А что же в том позорного, глупец?
Нет, посмотрите, как он глуп! Да разве
Я родилась на свет не от мужчины,
В отличье от тебя?

Место определяет для трибунов суждение, поведение, направление деятельности, все значение человека. Другие действующие лица — Коминий, после того как кончился срок его консульства, Менений, Волумния, не говоря уж о Кориолане, — сохраняют прежнее значение, свою личность на протяжении всего действия (деятельность героя в нисходящей линии меняет лишь свой «знак», для Рима уже отрицательный). Но Сициний и Брут с концом срока их должности перейдут в разряд безымянных, «нумерованных» горожан, где они и пребывали до начала действия, до избрания их в I, 1 трибунами. Избрание для трибунов то же, что призвание для героя. Их конфликт с героем и начинается с триумфального возвращения героя, с выдвижения его личности, а тем самым с угрозой, нависшей над должностью, властью трибунов, над всем их значением в Риме, если героя изберут консулом («Иль мы его свалим, иль наша власть падет», II, 1). Можно, пожалуй, и не сомневаться в искренности их заявлений Волумнии при упомянутой стычке: от всей души оба желали бы, чтоб ее сын «служил отчизне так, как начал», «не порывал узла заслуг», связавших героя с Римом (IV, 2); то есть, оставайся Кориолан по-прежнему воином или будь надежда на то, что в должности консула герой не выйдет за пределы своего «места», должностных своих функций, — они ничего не имели бы против него. Бдительность трибунов не обманывает, надежды на это действительно не было никакой. Сами же они, трибуны, не в свои дела никогда не вмешиваются. Когда, скажем, обсуждаются вопросы войны (I, 1, где принимается решение выступить против вольсков), голосов шекспировских трибунов не слышно. Это чужое ведомство.

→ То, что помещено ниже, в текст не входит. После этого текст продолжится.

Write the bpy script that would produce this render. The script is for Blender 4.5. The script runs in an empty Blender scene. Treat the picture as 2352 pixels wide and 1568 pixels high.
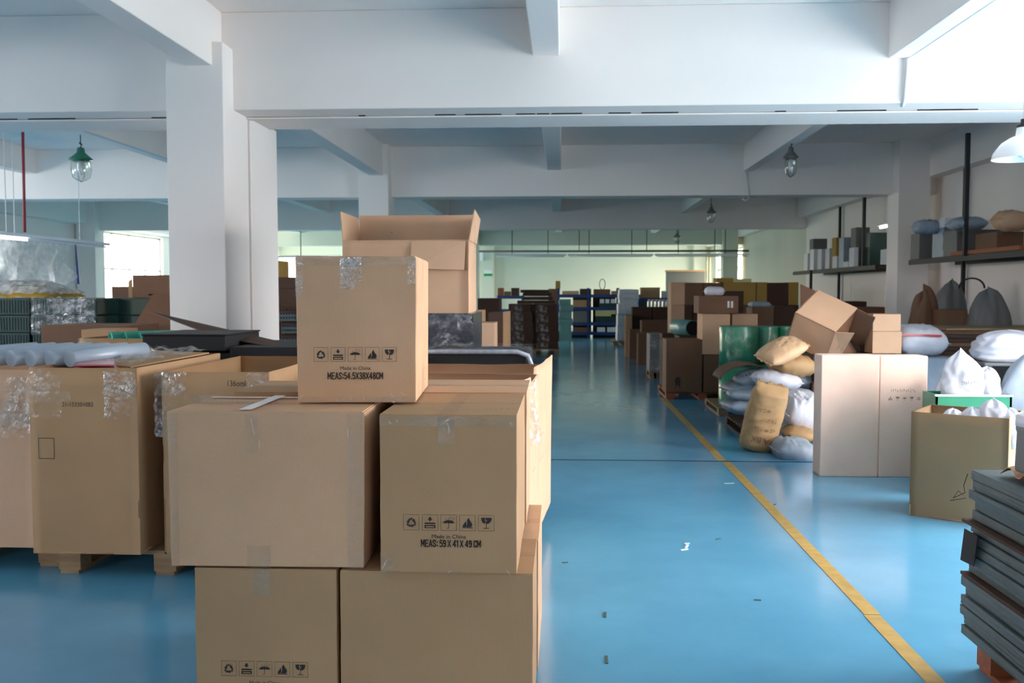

В социально-политическом плане характер «функционера» виден по его отношению к народу и правящим кругам, а в плане социально-культурном — по отношению к человеческой личности, к герою. К римскому народу «пастыри плебейского стада» (Менений, II, 1) относятся свысока — с высоты своего места в Риме, — как к существу по самой природе несовершеннолетнему, беспечному, неисправимо «несознательному», а потому вечно нуждающемуся в опеке, в опытных наставниках-руководителях. Характерная «римская» картина триумфального вступления войска в Рим во главе с триумфатором-героем (II, 1) дана у Шекспира двояко: чисто сценически — и в описании трибуна Брута. Римские трибуны единственные в Риме, кого не трогает всеобщее ликование, кто резко порицает — такое естественное, такое для всех времен современное, шекспировски вечное — всенародное празднество, кто отчужден от «общего дела» из-за потенциально опасных для «места» («our office», Брут, II, 1) последствий триумфа: «Все лишь о нем толкуют. Нацепили слепцы очки, чтобы на него взглянуть. О нем стрекочет нянька, позабыв про малыша орущего; стряпуха, на шее грязь прикрыв холщовой тряпкой, в окошке пялится, ларьки, прилавки и двери от людей черны; на крышах торчит народ; зеваки на коньках сидят верхом. Везде пестреют лица, все лишь его глазами жадно ищут. Затворники жрецы и те сегодня с толпой смешались и пыхтят, пытаясь пролезть вперед. На улицах так шумно, как если б некий бог, его хранящий, вошел в него». Не зная, кто говорит, можно подумать про кичливого патриция. А все дело в том, что, как поясняет тот же Брут (в ответ на слова Сициния: «Ручаюсь, скоро будет он консулом»): «При его правлении одно останется нам — спать».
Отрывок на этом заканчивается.